Leveraging tech to streamline processes, analyze data at scale, and respond rapidly to potential threats

The Power of Automated Threat Hunting

04/07/2024

Staying ahead of malicious actors is a continuous challenge for governments and organizations worldwide. Cybersecurity can no longer be reactive. And with the shift to a more proactive approach, threat hunting continues to gain in popularity and sophistication. Instead of waiting for alerts or incidents to occur, organizations now actively search for signs of compromise, anomalies, or potential threats within their systems. The use of security automation has become pivotal in expediting threat hunting by leveraging technology to streamline processes, analyze data at scale, and respond rapidly to potential threats.
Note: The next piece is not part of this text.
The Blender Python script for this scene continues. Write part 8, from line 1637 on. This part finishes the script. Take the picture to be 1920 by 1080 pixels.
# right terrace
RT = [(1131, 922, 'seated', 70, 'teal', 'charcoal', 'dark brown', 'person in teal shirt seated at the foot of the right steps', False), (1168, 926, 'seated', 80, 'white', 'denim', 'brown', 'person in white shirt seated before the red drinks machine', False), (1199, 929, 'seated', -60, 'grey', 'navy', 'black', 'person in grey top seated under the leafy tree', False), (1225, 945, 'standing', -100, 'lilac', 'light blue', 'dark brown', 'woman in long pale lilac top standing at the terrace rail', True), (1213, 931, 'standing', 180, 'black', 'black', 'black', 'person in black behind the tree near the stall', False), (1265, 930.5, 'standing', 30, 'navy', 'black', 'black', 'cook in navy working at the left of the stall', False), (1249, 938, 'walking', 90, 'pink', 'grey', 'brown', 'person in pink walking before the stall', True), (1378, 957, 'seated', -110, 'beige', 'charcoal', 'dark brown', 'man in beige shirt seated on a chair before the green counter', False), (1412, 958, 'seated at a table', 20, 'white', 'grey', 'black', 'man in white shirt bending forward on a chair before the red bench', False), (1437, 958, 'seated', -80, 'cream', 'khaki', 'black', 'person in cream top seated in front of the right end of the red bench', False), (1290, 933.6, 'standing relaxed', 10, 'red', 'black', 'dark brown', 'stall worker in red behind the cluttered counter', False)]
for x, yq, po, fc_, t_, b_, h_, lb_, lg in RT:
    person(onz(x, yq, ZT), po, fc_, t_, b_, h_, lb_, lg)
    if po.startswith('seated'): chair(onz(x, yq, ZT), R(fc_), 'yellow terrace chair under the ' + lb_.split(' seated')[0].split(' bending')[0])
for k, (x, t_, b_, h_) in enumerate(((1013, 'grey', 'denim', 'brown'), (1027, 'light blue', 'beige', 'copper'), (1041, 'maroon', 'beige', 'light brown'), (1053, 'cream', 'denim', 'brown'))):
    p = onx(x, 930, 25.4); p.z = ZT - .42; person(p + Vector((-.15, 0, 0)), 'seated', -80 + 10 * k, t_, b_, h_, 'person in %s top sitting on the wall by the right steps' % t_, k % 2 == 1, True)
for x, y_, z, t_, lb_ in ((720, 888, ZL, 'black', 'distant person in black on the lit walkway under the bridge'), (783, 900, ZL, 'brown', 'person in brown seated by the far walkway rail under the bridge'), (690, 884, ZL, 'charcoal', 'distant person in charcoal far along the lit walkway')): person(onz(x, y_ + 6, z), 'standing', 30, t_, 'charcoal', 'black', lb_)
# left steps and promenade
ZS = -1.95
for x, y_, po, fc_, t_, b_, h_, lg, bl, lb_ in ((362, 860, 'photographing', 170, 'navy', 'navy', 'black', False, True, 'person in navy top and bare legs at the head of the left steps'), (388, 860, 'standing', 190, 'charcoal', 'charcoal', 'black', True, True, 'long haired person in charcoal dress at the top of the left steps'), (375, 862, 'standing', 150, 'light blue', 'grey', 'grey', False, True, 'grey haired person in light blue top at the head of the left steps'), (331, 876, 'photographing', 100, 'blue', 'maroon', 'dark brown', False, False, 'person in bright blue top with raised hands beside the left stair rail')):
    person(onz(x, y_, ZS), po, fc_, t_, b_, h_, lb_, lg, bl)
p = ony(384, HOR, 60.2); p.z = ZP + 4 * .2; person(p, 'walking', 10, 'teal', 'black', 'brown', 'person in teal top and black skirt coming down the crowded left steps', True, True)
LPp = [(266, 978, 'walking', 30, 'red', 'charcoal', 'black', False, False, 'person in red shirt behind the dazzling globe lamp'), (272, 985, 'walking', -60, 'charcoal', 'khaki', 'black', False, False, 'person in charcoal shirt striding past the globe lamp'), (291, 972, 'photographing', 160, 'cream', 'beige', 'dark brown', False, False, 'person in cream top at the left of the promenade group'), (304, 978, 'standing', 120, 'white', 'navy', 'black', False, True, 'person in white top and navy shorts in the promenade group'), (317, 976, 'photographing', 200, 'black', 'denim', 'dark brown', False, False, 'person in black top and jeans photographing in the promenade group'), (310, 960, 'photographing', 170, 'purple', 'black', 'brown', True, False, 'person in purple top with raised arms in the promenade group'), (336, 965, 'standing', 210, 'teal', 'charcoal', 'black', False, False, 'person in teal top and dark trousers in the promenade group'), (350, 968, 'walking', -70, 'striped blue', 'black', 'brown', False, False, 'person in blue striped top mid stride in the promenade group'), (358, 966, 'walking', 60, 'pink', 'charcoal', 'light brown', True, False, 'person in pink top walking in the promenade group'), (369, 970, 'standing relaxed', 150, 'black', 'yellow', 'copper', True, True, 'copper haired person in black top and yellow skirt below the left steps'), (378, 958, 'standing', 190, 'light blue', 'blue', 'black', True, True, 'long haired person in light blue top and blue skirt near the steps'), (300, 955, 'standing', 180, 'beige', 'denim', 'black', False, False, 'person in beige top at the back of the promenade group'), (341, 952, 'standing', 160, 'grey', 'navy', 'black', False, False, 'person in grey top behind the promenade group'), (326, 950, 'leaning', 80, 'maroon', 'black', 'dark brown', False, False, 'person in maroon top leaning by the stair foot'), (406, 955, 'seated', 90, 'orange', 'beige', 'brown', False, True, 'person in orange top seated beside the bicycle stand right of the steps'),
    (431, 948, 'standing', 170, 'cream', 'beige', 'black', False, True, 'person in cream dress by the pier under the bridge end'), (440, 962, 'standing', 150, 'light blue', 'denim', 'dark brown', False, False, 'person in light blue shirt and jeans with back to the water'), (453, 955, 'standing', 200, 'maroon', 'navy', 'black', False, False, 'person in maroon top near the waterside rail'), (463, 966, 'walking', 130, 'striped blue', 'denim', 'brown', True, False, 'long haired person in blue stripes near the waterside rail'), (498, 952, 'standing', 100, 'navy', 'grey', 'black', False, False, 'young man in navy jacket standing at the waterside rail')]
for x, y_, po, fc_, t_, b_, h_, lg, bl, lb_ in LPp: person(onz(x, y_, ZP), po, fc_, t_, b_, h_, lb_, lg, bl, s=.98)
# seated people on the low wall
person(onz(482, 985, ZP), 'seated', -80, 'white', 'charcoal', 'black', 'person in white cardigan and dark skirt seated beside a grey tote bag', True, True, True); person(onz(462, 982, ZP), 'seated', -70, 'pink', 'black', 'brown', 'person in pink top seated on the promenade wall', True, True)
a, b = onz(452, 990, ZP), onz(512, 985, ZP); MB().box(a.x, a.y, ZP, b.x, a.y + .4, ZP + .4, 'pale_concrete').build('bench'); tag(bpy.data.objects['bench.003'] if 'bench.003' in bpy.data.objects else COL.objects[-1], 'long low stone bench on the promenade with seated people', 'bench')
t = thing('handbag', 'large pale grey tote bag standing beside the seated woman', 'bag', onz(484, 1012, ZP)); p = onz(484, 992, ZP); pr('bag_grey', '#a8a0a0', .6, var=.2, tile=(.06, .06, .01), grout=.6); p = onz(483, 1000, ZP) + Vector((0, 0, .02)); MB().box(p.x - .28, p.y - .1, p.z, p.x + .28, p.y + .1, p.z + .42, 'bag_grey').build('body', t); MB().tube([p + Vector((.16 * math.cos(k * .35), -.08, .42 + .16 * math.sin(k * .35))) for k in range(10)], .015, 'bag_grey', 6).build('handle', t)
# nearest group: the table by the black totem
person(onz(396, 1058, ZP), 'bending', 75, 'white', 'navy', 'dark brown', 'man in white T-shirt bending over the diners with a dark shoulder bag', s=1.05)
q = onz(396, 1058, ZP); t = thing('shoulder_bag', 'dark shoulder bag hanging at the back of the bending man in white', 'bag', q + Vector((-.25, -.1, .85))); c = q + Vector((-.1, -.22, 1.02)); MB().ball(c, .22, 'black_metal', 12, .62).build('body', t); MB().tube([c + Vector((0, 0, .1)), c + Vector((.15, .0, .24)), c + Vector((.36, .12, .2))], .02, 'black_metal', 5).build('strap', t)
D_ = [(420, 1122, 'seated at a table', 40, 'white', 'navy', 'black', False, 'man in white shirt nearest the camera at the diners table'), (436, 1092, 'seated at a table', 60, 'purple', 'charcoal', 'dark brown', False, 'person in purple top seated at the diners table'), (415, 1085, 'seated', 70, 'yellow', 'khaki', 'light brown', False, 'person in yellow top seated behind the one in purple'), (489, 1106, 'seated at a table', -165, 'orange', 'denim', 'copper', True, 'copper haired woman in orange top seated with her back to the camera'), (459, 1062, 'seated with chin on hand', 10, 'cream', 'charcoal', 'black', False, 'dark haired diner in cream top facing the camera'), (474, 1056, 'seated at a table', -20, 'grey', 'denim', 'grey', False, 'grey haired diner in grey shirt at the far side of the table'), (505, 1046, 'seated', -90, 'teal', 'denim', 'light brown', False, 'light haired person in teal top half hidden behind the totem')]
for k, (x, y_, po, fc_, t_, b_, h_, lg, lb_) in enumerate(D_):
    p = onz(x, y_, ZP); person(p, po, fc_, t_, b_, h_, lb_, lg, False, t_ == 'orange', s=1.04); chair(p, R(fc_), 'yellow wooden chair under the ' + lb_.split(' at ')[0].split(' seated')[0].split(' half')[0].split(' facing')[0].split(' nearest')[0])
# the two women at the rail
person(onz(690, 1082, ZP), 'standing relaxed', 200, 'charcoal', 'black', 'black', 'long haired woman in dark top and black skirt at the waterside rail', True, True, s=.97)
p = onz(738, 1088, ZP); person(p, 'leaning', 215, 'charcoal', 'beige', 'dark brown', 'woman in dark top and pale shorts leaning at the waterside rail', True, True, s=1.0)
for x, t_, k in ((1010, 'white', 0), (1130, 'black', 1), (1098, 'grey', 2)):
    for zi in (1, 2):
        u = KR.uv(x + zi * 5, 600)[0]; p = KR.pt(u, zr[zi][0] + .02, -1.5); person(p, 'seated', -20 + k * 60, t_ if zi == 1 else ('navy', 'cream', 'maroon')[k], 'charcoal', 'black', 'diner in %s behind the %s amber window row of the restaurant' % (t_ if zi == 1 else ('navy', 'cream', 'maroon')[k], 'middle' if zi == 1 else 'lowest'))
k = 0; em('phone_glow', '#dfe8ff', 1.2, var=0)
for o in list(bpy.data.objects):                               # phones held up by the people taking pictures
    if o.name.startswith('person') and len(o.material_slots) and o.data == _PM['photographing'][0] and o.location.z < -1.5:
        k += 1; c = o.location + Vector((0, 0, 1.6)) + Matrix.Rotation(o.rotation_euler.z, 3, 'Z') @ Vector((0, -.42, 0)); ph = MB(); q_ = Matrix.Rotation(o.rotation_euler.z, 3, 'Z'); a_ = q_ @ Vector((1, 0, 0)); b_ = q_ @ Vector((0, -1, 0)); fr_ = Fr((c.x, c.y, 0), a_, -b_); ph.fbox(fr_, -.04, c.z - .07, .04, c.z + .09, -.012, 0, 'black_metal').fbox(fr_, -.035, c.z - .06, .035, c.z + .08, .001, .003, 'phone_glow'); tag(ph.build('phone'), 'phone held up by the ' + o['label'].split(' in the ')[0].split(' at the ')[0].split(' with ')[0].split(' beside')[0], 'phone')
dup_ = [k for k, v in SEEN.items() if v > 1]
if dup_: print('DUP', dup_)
The Role of Security Automation in Threat Hunting

Security automation, including the use of security automation, orchestration, and response (SOAR) solutions, increases the efficiency and precision of threat hunting activities. Automation empowers cybersecurity teams to streamline their processes, enhance their detection capabilities, and respond more rapidly to potential threats. Here’s an in depth look into the ways automation improves the threat hunting process:

Rapid Data Collection: The sheer volume of data generated by systems and networks can overwhelm manual analysis. Automation tools can collect and analyze logs, many times with the help of machine learning algorithms and AI-driven tools, from various sources to identify anomalies or known suspicious patterns that might escape human observation. These systems can also continuously monitor network traffic and behavior and instantly flag common methodologies used by actors to exploit systems and networks.

Threat Intelligence Aggregation: Using security automation, it is much easier to aggregate and correlate threat intelligence from various sources. By integrating threat feeds, vulnerability databases, and historical attack data, these systems consolidate the external and internal data about known threats, attack vectors, and vulnerabilities, enabling analysts to identify potential threats and their scope and their impact more effectively.

Behavioral Analysis: Using more sophisticated automations, organizations can use behavioral analysis to establish baselines for normal system behavior. Specific deviations trigger alerts, indicating potential threats or unusual behavior. These tools continuously monitor activities, allowing for real-time detection of anomalies, configuration changes, threat behaviors, and threat indicators. With the addition of AI and machine learning, these tools may even recognize patterns and anomalies that might evade traditional rule-based detection.

Incident Response Orchestration: Using automation in the threat hunting process facilitates a quicker and more coordinated response. Threat hunters study and pattern out adversary behaviors, quantify the tradecraft observed, and then test the techniques to build detection content and determine the most effective response actions. They build high-fidelity detections that are both actionable and universal to ensure alerts can detect the techniques used by adversaries of all skill levels. When orchestrating incident response, it’s important for threat hunters to leverage past investigations, research, and testing to provide key artifacts, useful content, and the most effective response actions to the analysts working the incident. This threat-based approach improves the quality of the tools and knowledge provided while enabling swift, effective responses that have been tested and tuned for the specific environment. This ensures that when a detection occurs there’s high confidence it is a true positive, and it also contains the context necessary for reporting and response.

Continuous Improvement: In threat hunting, speed and accuracy are king. By using automation, threat hunters increase the speed of remediation by already having research, scripts, queries, and response actions staged and ready to provide to the analysts working an incident. Accuracy is improved significantly when pairing together threat hunting and automation by ensuring that the queries, scripts, and response actions have already been tested and verified—over days and weeks rather than as an incident unfolds—as the most effective methods for remediation. Accuracy is enhanced because of the consistency that automation brings to a SOC. Each analyst is provided the same resources and context with all technical documentation and open-source intelligence (OSINT) sources carefully selected based on their value to an incident responder. The analyst gets a clearer picture of the incident and is equipped with the most effective actions to take immediately to reduce its overall impact.

The Future of Automated Threat Hunting

The impact of a security incident to an organization largely depends on how fast an incident response team can transition from detection to containment. Incident response triage begins with a detection from monitoring and threat hunting and ends with a clear picture of the incident, the systems involved, and a plan to stop the progress of the attack. This process includes initial assessment, information gathering, analysis, and then the reporting of findings. Using automation and SOAR platforms makes this entire process flow more smoothly and efficiently by providing analysts with a “decision advantage.” By utilizing security automation with threat hunting, organizations can bolster their defenses against sophisticated cyber threats and enable a more proactive security posture.